Nov 082009
 

The most thrilling experience of our trip to Tonga was the opportunity to swim in the water with the humpback whales.  Surprisingly, in the presence of such large creatures, I didn’t feel scared.  The whales were so graceful and in control and aware of our presence, that I never felt like I might get accidentally whacked by a fluke, or a careless fin.  I did however feel an immense respect for these beautiful creatures.  From above, the humpback’s black fin and arched back brings to mind the sea serpents and dragons depicted at the blank edges of medieval maps.  But seeing the whales from beneath the surface of the water is a different experience entirely.  They are exquisite.

Inspecting their world

Every day on the water was a different experience.  As anyone who watches wildlife knows, no day is identical, and there’s always something new to see or do.  In our case, we watched playful breaching calves in calm water one day, got tossed around on rough seas as we watched jostling groups of males the next, and even got the opportunity to hang out with a particular singing whale on two separate occasions.

Above is a video with the singing whale.  Singing whales typically sit deep in the water, with their head low and their tail angled up slightly.  Sometimes the only thing you can make out is the stripe of white from their two sides, or the outline of the white under their flukes and fins.  Often, you can’t see anything but the deep blue and the rays of light spearing down into the depths.

Only male humpback males sing, and the songs evolve and change from one year to the next.  No one is sure what they are communicating, but researchers have recently confirmed that humpback whales have their own syntax, with sound units forming phrases that are combined to form their complex songs. Until now, it was thought that only humans used this heirarchical structure of communication.

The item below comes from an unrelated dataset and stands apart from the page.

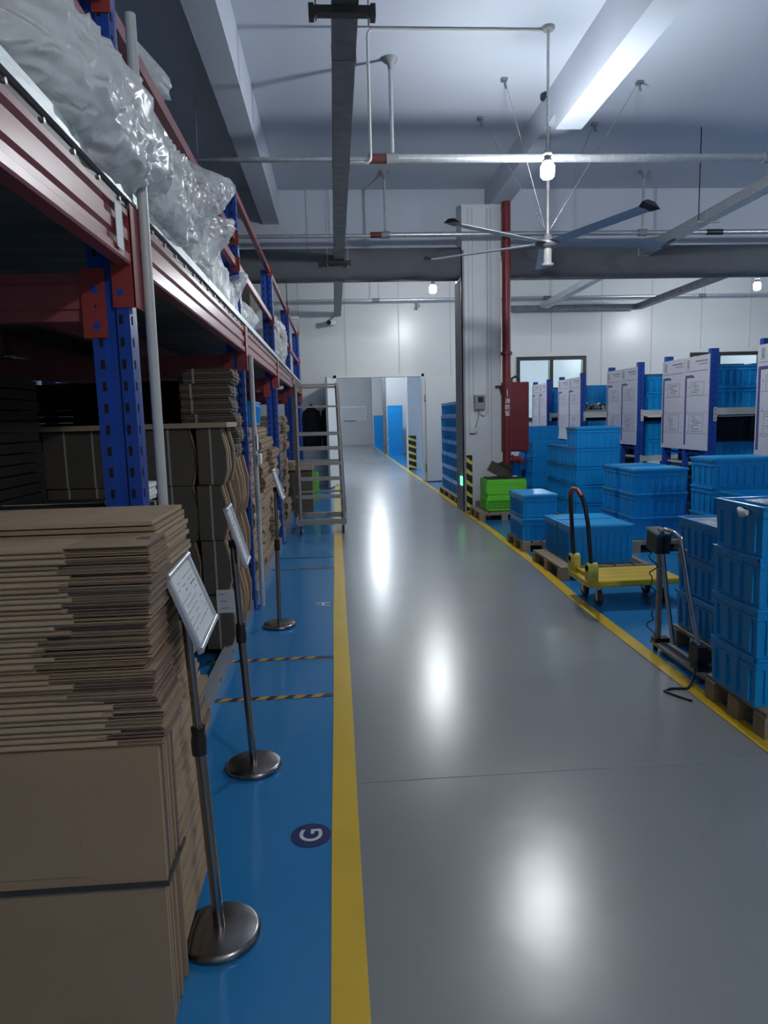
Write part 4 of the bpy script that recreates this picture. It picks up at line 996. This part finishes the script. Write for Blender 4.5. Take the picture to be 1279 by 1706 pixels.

Below is a link to a longer video, where you can hear the wide variation in the whale sounds.  You can hear sounds like water drops, creaky doors, and even scraping metal.   Around the 3 minute, 11 second mark, you can hear a distinct sound that we eventually came to recognize as a precursor to the whale coming to the surface.  Later in the video, you can see the big guy coming up for a breath.  When he wanted to surface, the whale would just give one slow stroke of his fins, which would bring him 30 meters up and away from us faster than we could swim. Click Here.

Floating and listening to a whale singing is very meditative.  The singing vibrates in your chest, and you can just bob at the surface and stare into the blue ocean.

You can hear “Wookiee” sounds in this one (around the 30 second mark): Click Here.

Sometimes I wonder what where the whales are right now, and what they’re doing.  It’s amazing how little we know about them, and their world.